ÜLKEMİZDE İÇ
VE DIŞ GELİR KAYNAKLARINDA SAVURGANLIK, BELEDİYELERİN DÜZENSİZ HARCAMALARI VE
EKONOMİDE Kİ KARA DELİKLER
Türkiye döviz kazanmayan, döviz
kaybeden bir ülke olduğu için dış borç ödeme kapasitesi düşüktür. Dış borç
stokunun millî gelire oranı yüzde 55'tir. Çok yüksek değil. Ancak önemli olan
ödeme kapasitesidir. Dış borç da şekilsiz harcamalardan, özel sektörün
borçlarından oluşmaktadır. Şekilsiz harcamalarda genelde başta belediyeler
olmak üzere tüm kamu kurum ve kuruluşları, özel sektörün düzensiz ve israf
kokan lüks tüketim maddelerine yönelmelerinden, düzensiz kaynak harcamalarından
oluşmaktadır.
Türkiye,
bundan sonra alınacak borçların dışında, mevcut dış borç profiline göre;
- 2017 yılında, 4 milyar 354 milyon
doları faiz olmak üzere, toplam 46 milyar 67 milyon dolar dış borç ödedi.
- 2018 yılında 9 milyar 438 milyon doları faiz olmak üzere, toplam 64 milyar 787 milyon dolar dış borç ödeyecek.
- 2019 yılında 9 milyar 395 milyon doları faiz olmak üzere, toplam 51 milyar 36 milyon dolar dış borç ödeyecek.
- 2018 yılında 9 milyar 438 milyon doları faiz olmak üzere, toplam 64 milyar 787 milyon dolar dış borç ödeyecek.
- 2019 yılında 9 milyar 395 milyon doları faiz olmak üzere, toplam 51 milyar 36 milyon dolar dış borç ödeyecek.
- 2020 yılında 8 milyar 241 milyon
doları faiz olmak üzere, toplam 39 milyar 622 milyon dolar dış borç ödeyecek.

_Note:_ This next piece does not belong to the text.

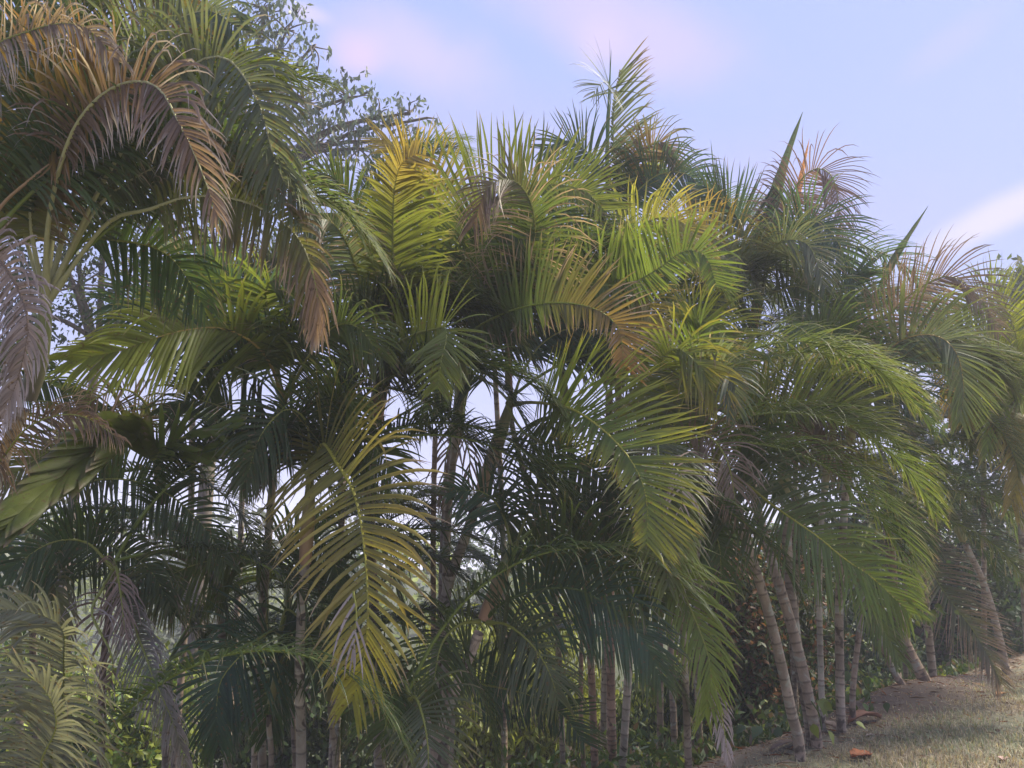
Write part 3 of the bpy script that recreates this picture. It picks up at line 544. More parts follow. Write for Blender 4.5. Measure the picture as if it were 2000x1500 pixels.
palm('slant_upper', (1000, 775, 4.9), [(985, 825, 4.9), (945, 945, 4.95), (905, 1060, 5.0), (868, 1180, 5.1), (830, 1500, 5.3)],
     'slanting palm in the middle with an orange sheath and a frond arching right', rad=0.056, shaft=0.62, shaftcol=(0.50, 0.32, 0.21), tcol=(0.56, 0.48, 0.42), seed=14,
     heroes=[
      dict(p=[(1040, 786, 4.6), (1105, 795, 4.3), (1157, 823, 4.05), (1210, 871, 3.9), (1247, 925, 3.8), (1264, 985, 3.75), (1262, 1060, 3.7)], base='bright', v=6, tip='yellow', tipfrom=0.35, L=0.5, droop=0.12, bare=0.22, a0=72, a1=45, sides=(1.0, 0.4), width=0.036, dry=0.1, drych=0.4, drycol='orange', ribcol='yellow', ribr=0.013, label='long arching frond with bright yellow green leaflets'),
      dict(p=[(995, 700, 4.9), (975, 590, 4.9), (960, 540, 4.9)], base='dark', tip='green', L=0.3, droop=0.8, bare=0.5, ribcol='tan'),
      dict(p=[(1020, 730, 5.0), (1060, 670, 5.1), (1130, 640, 5.1), (1200, 690, 5.1)], base='teal', tip='green', L=0.42, droop=0.9, bare=0.35),
      dict(p=[(970, 760, 5.2), (920, 730, 5.3), (860, 760, 5.4), (820, 840, 5.4)], base='dark', tip='green', L=0.30, droop=0.6, bare=0.4),
      dict(p=[(990, 790, 4.7), (1030, 850, 4.6), (1110, 880, 4.5), (1190, 950, 4.4), (1210, 1040, 4.4)], base='dark', tip='green', L=0.42, droop=0.8, bare=0.3),
     ], fill=[('low_dark', 35, 0.9)])
palm('slant_lower', (1002, 1065, 4.4), [(985, 1110, 4.4), (945, 1212, 4.4), (905, 1310, 4.45), (870, 1400, 4.5), (840, 1500, 4.6)],
     'lower slanting pale stem near the bottom centre with fronds springing from its joint', rad=0.052, shaft=0.45, shaftcol=(0.42, 0.25, 0.17), tcol=(0.54, 0.43, 0.36), seed=15,
     heroes=[
      dict(p=[(945, 1213, 4.4), (985, 1176, 4.3), (1052, 1152, 4.2), (1122, 1150, 4.1), (1178, 1176, 4.0), (1227, 1215, 3.95), (1262, 1260, 3.9), (1290, 1325, 3.9)], frombase=False, base='teal', tip='green', L=0.42, droop=0.7, bare=0.1, width=0.03, a0=72, dry=0.04, label='dark teal frond arching to the right', ribcol='green'),
      dict(p=[(952, 1216, 4.35), (990, 1220, 4.25), (1035, 1255, 4.15), (1070, 1307, 4.1), (1090, 1365, 4.1)], frombase=False, base='sage', tip='olive', L=0.36, droop=0.6, bare=0.1, width=0.026, label='pale green frond'),
      dict(p=[(937, 1213, 4.4), (898, 1220, 4.3), (864, 1255, 4.2), (848, 1325, 4.1), (838, 1390, 4.1)], frombase=False, base='green', tip='sage', L=0.34, droop=0.6, bare=0.1, width=0.028),
      dict(p=[(1020, 1030, 4.4), (1060, 930, 4.4), (1100, 860, 4.3)], base='dark', tip='green', L=0.36, droop=0.6, bare=0.25, ribcol='olive'),
      dict(p=[(1040, 1090, 4.3), (1105, 1080, 4.2), (1175, 1092, 4.1), (1245, 1125, 4.0), (1290, 1190, 4.0)], base='green', tip='bright', L=0.4, droop=0.5, bare=0.15, a0=75, ribcol='olive'),
      dict(p=[(980, 1000, 4.4), (940, 960, 4.4), (880, 960, 4.3)], base='teal', tip='green', L=0.3, droop=0.7, bare=0.3),
      dict(p=[(1010, 1090, 4.6), (1110, 1000, 4.7), (1200, 1000, 4.7), (1250, 1060, 4.6)], base='dark', tip='green', L=0.42, droop=0.7),
     ], fill=[('low_dark', 20, 0.8), ('mid_dark', 330, 0.7)])
palm('sapling_centre', (800, 1345, 3.9), [(795, 1420, 3.9), (790, 1520, 3.9)],
     'small palm with a pale straw green frond drooping below the slanting stem', rad=0.022, shaft=0.2, seed=16,
     heroes=[
      dict(p=[(812, 1362, 3.8), (826, 1400, 3.7), (835, 1450, 3.65), (838, 1530, 3.6)], base='sage', tip='gold', tipfrom=0.5, L=0.36, droop=0.5, bare=0.02, a0=80, a1=30, sides=(1, 0.8), width=0.024, dry=0.1, label='pale frond'),
      dict(p=[(790, 1330, 3.9), (770, 1350, 3.9), (745, 1450, 3.9)], base='green', tip='olive', L=0.3, droop=0.8),
     ], fill=[('mid_dark', 70, .6), ('low_dark', 190, .6)])
palm('sapling_gap', (890, 1325, 5.2), [(885, 1400, 5.2), (880, 1520, 5.2)],
     'young palm behind the slanting stem with upright dark leaflets against the yellow green bush', rad=0.025, shaft=0.2, seed=17,
     heroes=[dict(p=[(925, 1335, 5.1), (985, 1345, 5.0), (1045, 1362, 4.9), (1100, 1398, 4.8), (1140, 1450, 4.8)], base='teal', tip='green', L=0.42, droop=0.15, bare=0.05, a0=80, a1=35, sides=(1, 0.6), width=0.03)],
     fill=[('low_dark', 170, .6)])
palm('dead_sheath', (903, 790, 6.0), [(893, 830, 6.0), (880, 920, 6.0), (868, 1100, 6.1), (860, 1500, 6.3)],
     'palm behind the slanting stem with ragged brown dead sheaths hanging under its crown', rad=0.07, shaft=0.3, shaftcol=(0.26, 0.18, 0.15), tcol=(0.20, 0.15, 0.12), seed=18,
     heroes=[dict(p=[(885, 850, 5.9), (870, 900, 5.8), (865, 985, 5.8)], base='pink', tip='brown', L=0.3, droop=1.5, a0=40, a1=10, width=0.03, bare=0.1, n=16, label='dead hanging frond'),
             dict(p=[(905, 850, 5.9), (918, 900, 5.8), (905, 980, 5.8)], base='pink', tip='brown', L=0.25, droop=1.5, a0=40, a1=10, width=0.03, bare=0.1, n=12, label='dead hanging frond'),
             dict(p=[(930, 720, 6), (980, 660, 6), (1040, 660, 6)], base='dark', tip='green', L=0.35, droop=0.9, bare=.3),
             dict(p=[(870, 720, 6), (820, 660, 6), (780, 700, 6)], base='dark', tip='green', L=0.35, droop=0.9, bare=.3)],
     fill=[('up_dark', 90, 0.8)])
palm('thin_centre', (858, 705, 6.6), [(856, 760, 6.6), (850, 850, 6.6), (846, 1100, 6.8), (850, 1500, 7)],
     'thin straight palm seen between the brown sheathed stem and the slanting stem', rad=0.04, tcol=(0.30, 0.21, 0.15), seed=19,
     fill=[('mid_dark', 110, .9), ('mid_dark', 50, .9)])
for key, cr, tr, lab, sd_, rr_ in (
    ('cb1', (1185, 640, 6.6), [(1190, 800, 6.6), (1192, 1260, 6.5), (1196, 1500, 6.5)], 'middle stem of the reddish brown cluster at the bottom right of centre', 20, 0.055),
    ('cb2', (1262, 690, 6.1), [(1250, 850, 6.1), (1232, 1230, 6.1), (1216, 1500, 6.1)], 'pale ringed stem at the right of the reddish brown trunk cluster', 21, 0.045),
    ('cb3', (1150, 900, 6.2), [(1142, 1100, 6.2), (1134, 1350, 6.2), (1140, 1500, 6.2)], 'thin reddish stem at the left of the reddish brown trunk cluster', 22, 0.028)):
    palm(key, cr, tr, lab, rad=rr_, seed=sd_, tcol=(0.38, 0.25, 0.18) if key != 'cb2' else (0.46, 0.39, 0.32),
         heroes=[dict(p=[(cr[0]+50, cr[1]-50, cr[2]-0.3), (cr[0]+120, cr[1]-60, cr[2]-0.7), (cr[0]+190, cr[1]+10, cr[2]-1.0), (cr[0]+220, cr[1]+110, cr[2]-1.1)], base='bright', tip='yellow', tipfrom=0.3, L=0.45, droop=0.5, a0=75)],
         fill=[('mid_green', 300, 1.0), ('mid_green', 80, .8), ('mid_green', 20, .9), ('mid_dark', 180, .9)] if key != 'cb3' else [('mid_dark', 30, .9), ('mid_dark', 330, .8), ('mid_dark', 100, .9)])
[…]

- 2021 yılında 7 milyar 18 milyon doları faiz olmak üzere, toplam 37 milyar 778 milyon dolar dış borç ödeyecek.
- 2022 yılı ve sonrasında 46 milyar 144 milyon doları faiz olmak üzere, toplam 187 milyar 222 milyon dolar dış borç ödeyecek.
- 2021 yılında 7 milyar 18 milyon doları faiz olmak üzere, toplam 37 milyar 778 milyon dolar dış borç ödeyecek.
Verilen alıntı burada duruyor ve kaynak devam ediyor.